If you change providers, don't change the price. It seems people are willing to pay the current rate and if anything I would experiment with charging more whilst getting your costs down!


I must be missing something. I receive texts from my bank on my Norwegian number where ever I am in the world. The Nomad SMS web page doesn't explain why there is a problem.


Hi! If you didn't have your Norwegian sim card in your phone though, you wouldn't be able to receive it. Also some people don't have a local sim card (eg. I travel around Asia, no sim from Australia) and those that do may have to pay global roaming charges to receive SMSes. I should probably explain the need for it a bit better. Thanks for checking it out :)


Yeah, might be good to explain the reasoning. Coming from the UK, I've never heard of pricing to receive a message, we just don't have it, and I believe it's actually banned, as the user doesn't have the choice in receiving a message (unlike a call which they can just not answer).


Spaniard living in Belgium for 3 years. For every purchase I make online with my Spanish card (issued by a Spanish bank), if I don't receive the code into a Spanish phone number, there is no other way of receiving it. I might start using this! :)


Yeah, it's an annoying situation! Exactly why I created it :)


15 countries is not "anywhere" in the world.


Yeah, sorry that wasn't clearer. It's just ~15 countries that you can buy a number for, but you receive the SMS anywhere in the world by email / etc.


Thanks for the clarification.


You can receive the texts when you are anywhere in the world.


Not true. I'm in Vietnam right now and SMSes from my Czech (Vodafone) number are not going through. I believe I have roaming set properly up and my Czech SIM is properly connected to a local operator. I had never similar problem when traveling abroad.

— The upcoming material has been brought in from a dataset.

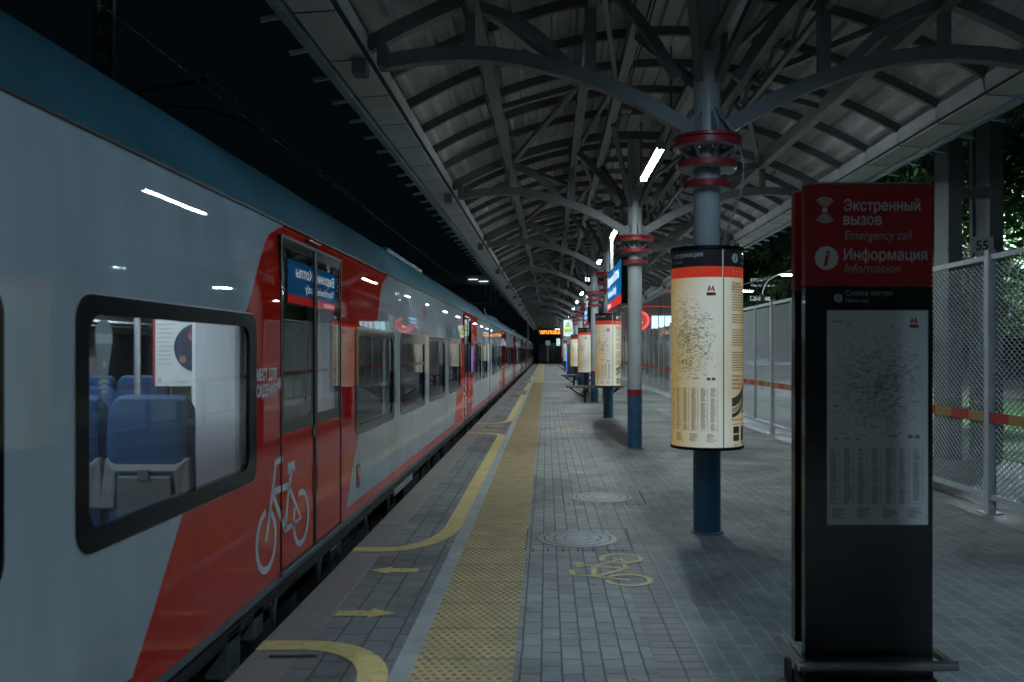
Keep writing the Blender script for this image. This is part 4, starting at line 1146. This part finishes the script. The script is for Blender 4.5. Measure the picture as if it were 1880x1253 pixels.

SMSes always worked just fine.


This service sends the incoming texts to an email address.. so it means you can "get them" (get the emails) anywhere in the world.

it has nothing to do with SIM cards and roaming.


I am really excited for this service. I tend to pack up and move every 6 months to a new country so things like online banking and what not are generally a bit of a pain in the ass and require me to carry around multiple hard tokens. This could well be the end of that which would be a huge help.


You can get the same with Google Voice.


I've heard that but just US people for a US number. Anyway, the issue was that I (Australian) couldn't get an Australian number :) Thanks for checking it out!


And in Canada, Fongo:

http://www.fongo.com/


Let me get this straight... I rent a number from you in another country. I can give this number out as my own so that others can send me a text. The text gets forwarded from the rented number to my email. Is this correct?

If so, I can already think of a couple of ways that it could come in handy.


If I was you I wouldn't link to the page where you explain how you created the product.

It might turn potential customers off that you created it only in 3 days. Also, when they know you used twillo as a backend, they can check out exactly how much you profit you are making.


So I tried a couple of countries and noticed an error at least for Austria: you display the number as +43 0676...

It won't work, it should be without the leading 0 : +43 676 and so on


That's just how it auto-formats / displays. The numbers are from Twilio and I've got some customers using Austrian numbers. Sorry for the confusion.


I don't know, the number displayed that way is wrong. With Lithuania for example you don't display +370 86 instead of +370 6 although locally the number would be 86 like an austrian local number would be 0676...


so basically we're talking a store and forward service that lets you spawn local numbers capable of receiving SMS.


Exactly!


Can I use this service with Battle.net? They don't support VoIP based SMS providers.


As long as they don't send messages from a shortcode number.